U.S. Student Debt Surpasses $1.6 Trillion - 107% Increase in a Decade
U.S. student loan debt surpassed $1.6 trillion in June 2019 according to Federal Reserve data, representing a 107% increase from approximately $772 billion at the end of 2009 and affecting some 44 million American borrowers. The milestone crystallized the student debt crisis as a systemic economic disaster that weaponized debt against an entire generation while enriching lenders, loan servicers, debt collectors, and predatory for-profit colleges.
The $1.6 trillion burden—approximately 8% of national income—resulted from the perfect storm of policy choices that benefited creditors over students: the 2005 Bankruptcy Act making student debt non-dischargeable, decades of state disinvestment in public higher education shifting costs to students, predatory for-profit colleges extracting $32 billion annually in federal aid, aggressive lending with minimal oversight, and loan servicing abuses by companies like Navient that steered borrowers into costly forbearances instead of affordable repayment plans.

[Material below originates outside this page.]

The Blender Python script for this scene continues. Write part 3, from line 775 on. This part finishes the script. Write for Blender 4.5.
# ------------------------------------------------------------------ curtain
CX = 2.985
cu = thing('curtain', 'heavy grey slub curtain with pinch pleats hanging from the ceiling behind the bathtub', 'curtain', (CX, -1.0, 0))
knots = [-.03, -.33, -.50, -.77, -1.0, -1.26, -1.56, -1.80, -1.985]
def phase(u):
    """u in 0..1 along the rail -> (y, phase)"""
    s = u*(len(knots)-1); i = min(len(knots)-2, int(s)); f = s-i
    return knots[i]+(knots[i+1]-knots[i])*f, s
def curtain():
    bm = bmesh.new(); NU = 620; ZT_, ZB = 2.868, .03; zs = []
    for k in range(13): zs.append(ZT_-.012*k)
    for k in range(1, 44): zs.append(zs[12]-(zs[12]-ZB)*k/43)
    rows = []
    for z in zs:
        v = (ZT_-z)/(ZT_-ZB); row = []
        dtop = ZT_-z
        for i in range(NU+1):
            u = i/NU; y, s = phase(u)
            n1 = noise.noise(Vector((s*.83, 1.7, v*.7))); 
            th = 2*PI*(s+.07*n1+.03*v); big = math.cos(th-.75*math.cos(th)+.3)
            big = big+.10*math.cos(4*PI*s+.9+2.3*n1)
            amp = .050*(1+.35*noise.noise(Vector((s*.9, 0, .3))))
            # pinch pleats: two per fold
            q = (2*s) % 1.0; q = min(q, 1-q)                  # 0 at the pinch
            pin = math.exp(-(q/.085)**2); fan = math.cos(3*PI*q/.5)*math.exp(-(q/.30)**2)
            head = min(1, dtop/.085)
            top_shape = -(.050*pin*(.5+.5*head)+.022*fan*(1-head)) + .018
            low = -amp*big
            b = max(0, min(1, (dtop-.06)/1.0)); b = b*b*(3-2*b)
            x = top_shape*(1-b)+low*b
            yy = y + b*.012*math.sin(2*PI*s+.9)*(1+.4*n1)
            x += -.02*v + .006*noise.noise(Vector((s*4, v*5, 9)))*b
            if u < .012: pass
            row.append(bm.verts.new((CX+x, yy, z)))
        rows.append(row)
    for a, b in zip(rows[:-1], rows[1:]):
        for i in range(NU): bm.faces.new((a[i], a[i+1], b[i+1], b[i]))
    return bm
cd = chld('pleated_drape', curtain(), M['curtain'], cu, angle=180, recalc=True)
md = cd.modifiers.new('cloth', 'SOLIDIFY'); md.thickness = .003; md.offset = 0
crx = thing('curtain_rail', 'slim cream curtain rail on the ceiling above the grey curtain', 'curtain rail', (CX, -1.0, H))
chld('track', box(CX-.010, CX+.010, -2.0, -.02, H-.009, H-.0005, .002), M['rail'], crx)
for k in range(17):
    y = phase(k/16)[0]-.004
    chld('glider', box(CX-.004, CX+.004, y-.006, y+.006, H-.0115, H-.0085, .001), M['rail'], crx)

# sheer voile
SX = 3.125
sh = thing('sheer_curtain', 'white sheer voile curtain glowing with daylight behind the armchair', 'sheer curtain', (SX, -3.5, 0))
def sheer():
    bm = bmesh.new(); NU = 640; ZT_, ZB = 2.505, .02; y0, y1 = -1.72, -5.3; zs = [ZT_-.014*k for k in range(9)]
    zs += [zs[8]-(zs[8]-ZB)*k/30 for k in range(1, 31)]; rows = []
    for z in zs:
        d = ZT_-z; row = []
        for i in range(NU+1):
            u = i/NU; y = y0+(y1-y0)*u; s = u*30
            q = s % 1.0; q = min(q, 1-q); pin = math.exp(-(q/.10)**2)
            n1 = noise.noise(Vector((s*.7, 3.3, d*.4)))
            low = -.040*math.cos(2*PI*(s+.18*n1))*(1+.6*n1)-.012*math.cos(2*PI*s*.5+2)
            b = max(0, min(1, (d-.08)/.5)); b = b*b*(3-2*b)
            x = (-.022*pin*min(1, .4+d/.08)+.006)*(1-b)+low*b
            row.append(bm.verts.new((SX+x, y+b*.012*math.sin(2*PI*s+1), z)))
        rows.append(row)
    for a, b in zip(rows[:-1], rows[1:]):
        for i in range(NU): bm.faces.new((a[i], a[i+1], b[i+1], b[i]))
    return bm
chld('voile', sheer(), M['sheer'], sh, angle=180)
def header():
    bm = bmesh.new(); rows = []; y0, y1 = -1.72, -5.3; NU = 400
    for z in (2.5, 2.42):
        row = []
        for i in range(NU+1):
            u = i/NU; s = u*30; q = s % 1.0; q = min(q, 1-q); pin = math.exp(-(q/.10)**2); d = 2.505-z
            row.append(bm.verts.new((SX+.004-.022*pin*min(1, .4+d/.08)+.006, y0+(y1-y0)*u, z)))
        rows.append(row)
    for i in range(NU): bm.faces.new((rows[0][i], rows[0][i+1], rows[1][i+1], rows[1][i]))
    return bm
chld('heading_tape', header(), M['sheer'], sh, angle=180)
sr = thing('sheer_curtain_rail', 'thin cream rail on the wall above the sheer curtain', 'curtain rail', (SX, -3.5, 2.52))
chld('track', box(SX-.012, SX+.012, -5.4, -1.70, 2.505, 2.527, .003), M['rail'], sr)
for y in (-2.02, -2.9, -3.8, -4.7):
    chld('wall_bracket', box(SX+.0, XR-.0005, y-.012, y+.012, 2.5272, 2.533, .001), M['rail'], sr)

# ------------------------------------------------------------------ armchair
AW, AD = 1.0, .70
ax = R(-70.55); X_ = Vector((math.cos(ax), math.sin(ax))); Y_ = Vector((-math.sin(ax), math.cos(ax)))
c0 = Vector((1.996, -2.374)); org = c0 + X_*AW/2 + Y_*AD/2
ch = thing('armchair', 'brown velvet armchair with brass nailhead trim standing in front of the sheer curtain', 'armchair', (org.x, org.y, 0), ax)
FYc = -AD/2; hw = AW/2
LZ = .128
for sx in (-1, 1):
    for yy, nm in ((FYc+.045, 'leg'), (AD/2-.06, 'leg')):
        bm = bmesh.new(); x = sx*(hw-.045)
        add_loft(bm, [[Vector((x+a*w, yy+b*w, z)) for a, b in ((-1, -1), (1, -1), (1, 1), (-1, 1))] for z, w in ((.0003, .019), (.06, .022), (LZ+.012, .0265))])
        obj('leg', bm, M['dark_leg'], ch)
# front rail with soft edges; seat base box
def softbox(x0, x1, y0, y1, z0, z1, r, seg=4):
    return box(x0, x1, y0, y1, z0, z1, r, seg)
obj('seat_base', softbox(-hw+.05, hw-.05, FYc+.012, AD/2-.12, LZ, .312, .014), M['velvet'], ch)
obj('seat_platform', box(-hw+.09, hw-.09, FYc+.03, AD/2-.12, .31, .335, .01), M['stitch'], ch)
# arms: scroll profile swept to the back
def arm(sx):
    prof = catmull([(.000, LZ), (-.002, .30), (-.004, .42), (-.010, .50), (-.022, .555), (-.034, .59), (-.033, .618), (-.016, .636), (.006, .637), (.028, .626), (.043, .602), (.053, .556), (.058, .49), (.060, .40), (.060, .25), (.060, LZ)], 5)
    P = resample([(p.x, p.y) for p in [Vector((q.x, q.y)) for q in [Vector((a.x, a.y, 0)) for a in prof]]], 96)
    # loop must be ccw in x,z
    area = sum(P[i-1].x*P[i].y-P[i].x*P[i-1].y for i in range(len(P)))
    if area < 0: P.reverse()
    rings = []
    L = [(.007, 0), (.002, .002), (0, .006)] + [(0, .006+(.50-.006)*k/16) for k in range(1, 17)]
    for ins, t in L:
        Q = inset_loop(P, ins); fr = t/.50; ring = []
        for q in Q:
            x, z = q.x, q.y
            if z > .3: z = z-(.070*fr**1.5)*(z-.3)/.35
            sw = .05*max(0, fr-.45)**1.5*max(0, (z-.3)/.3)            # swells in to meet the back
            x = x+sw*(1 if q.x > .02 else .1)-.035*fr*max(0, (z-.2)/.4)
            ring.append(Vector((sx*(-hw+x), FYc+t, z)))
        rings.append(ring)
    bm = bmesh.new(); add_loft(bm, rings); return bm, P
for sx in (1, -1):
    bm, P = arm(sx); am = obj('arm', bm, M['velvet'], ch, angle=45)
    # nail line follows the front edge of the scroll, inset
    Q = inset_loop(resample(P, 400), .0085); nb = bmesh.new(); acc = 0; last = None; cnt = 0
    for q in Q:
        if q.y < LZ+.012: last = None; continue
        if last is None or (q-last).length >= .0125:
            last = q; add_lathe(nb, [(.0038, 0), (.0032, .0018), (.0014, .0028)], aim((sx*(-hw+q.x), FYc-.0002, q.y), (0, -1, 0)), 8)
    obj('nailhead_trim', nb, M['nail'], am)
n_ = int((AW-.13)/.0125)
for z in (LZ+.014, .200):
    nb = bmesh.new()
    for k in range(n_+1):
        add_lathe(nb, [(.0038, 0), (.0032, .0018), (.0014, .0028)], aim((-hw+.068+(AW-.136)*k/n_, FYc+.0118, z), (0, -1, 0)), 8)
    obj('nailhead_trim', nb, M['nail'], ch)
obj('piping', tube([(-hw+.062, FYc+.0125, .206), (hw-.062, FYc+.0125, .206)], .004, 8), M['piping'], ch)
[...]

The student debt explosion occurred while wages stagnated and the cost of college increased far beyond inflation. Students borrowed because they were promised that education was the path to prosperity, but graduated into an economy of precarious employment, gig work, and declining real wages. The debt became a permanent drag on the economy: borrowers delayed home purchases, family formation, small business creation, and retirement savings, constraining consumer spending and economic mobility for decades.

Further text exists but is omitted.